NASDUCK: New Constraints on Axion-like Dark Matter from Floquet Quantum Detector

TL;DR

This paper presents new experimental constraints on axion-like particles using a novel quantum detector, significantly improving previous bounds on ALP interactions with protons and neutrons in specific mass ranges.

Contribution

The study introduces the NASDUCK detector and provides the first terrestrial constraints on ALP-proton and ALP-neutron couplings in the specified mass range, surpassing prior bounds.

Findings

Improved constraints on ALP-proton and ALP-neutron couplings by up to 3 orders of magnitude.

Extended the exclusion region for ALP interactions in the mass range $4\times 10^{-15}$ to $4\times 10^{-12}$ eV/c^2.
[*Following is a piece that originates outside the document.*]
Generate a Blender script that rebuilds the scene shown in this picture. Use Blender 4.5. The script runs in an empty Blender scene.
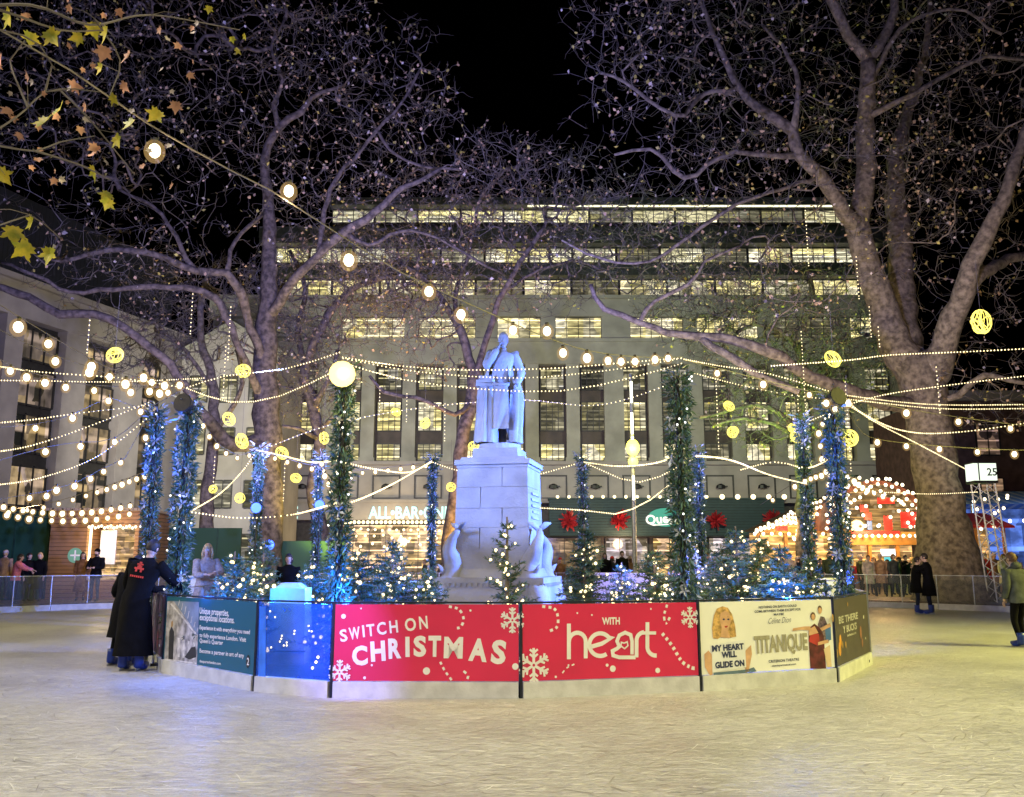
import bpy, math, random
import numpy as np
from mathutils import Vector, Matrix, Quaternion
from mathutils.kdtree import KDTree
R = math.radians
rnd = random.Random(11)
SC = bpy.context.scene
COL = SC.collection

# ------------------------------------------------------------------ camera
FOC = 900.0; PITCH = R(10.17); EYE = 1.66
cd = bpy.data.cameras.new('camera'); cam = bpy.data.objects.new('camera', cd); COL.objects.link(cam)
cd.sensor_width = 36; cd.lens = FOC/1024*36; cd.clip_start = .05; cd.clip_end = 500
cam.location = (0, 0, EYE); cam.rotation_euler = (R(90)+PITCH, 0, 0)
SC.camera = cam
SC.render.resolution_x = 1024; SC.render.resolution_y = 797
# ------------------------------------------------------------------ night sky
W = bpy.data.worlds.new('World'); SC.world = W; W.use_nodes = True
bg = W.node_tree.nodes['Background']
sky = W.node_tree.nodes.new('ShaderNodeTexSky'); sky.sky_type = 'NISHITA'; sky.sun_disc = False
sky.sun_elevation = R(-4); sky.sun_rotation = R(200)
W.node_tree.links.new(sky.outputs[0], bg.inputs[0]); bg.inputs[1].default_value = .004
# ------------------------------------------------------------------ lamps (rink floods, colour washes)
def aim(o, target):
    d = Vector(target)-o.location
    o.rotation_euler = d.to_track_quat('-Z', 'Y').to_euler()
def spot(name, loc, target, energy, col, size=60, blend=.6, soft=.25):
    l = bpy.data.lights.new(name, 'SPOT'); l.energy = energy; l.color = col
    l.spot_size = R(size); l.spot_blend = blend; l.shadow_soft_size = soft
    o = bpy.data.objects.new(name, l); COL.objects.link(o); o.location = loc; aim(o, target); return o
def point(name, loc, energy, col, soft=.1):
    l = bpy.data.lights.new(name, 'POINT'); l.energy = energy; l.color = col; l.shadow_soft_size = soft
    o = bpy.data.objects.new(name, l); COL.objects.link(o); o.location = loc; return o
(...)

Provided bounds on quadratic couplings of dark matter to nucleons.

Abstract

We report on the first results of the Noble and Alkali Spin Detectors for Ultralight Coherent darK matter (NASDUCK) collaboration. We search for the interactions of Axion-Like Particles (ALPs) with atomic spins using an earth-based precision quantum detector as it traverses through the galactic dark matter halo. The detector is composed of spin-polarized xenon gas which can coherently interact with a background ALP dark matter field and an in-situ rubidium Floquet optical-magnetometer. Conducting a five months-long search, we derive new constraints on ALP-proton and ALP-neutron interactions in the $4\times 10^{-15}-4\times 10^{-12}{~\rm eV/c^2}$ mass range. Our limits on the ALP-proton (ALP-neutron) couplings improve upon previous terrestrial bounds by up to 3 orders of magnitude for masses above $4\times 10^{-14}{~\rm eV/c^2}$ ($4\times 10^{-13}{~\rm eV/c^2}$). Moreover, barring the uncertain supernova constraints, the ALP-proton bound improves on all existing terrestrial and astrophysical limits, partially closing the unexplored region for couplings in the range $10^{-6}~{\rm GeV^{-1}}$ to $2\times 10^{-5}~{\rm GeV^{-1}}$. Finally, we also cast bounds on pseudo-scalar dark matter models in which dark matter is quadratically-coupled to the nucleons.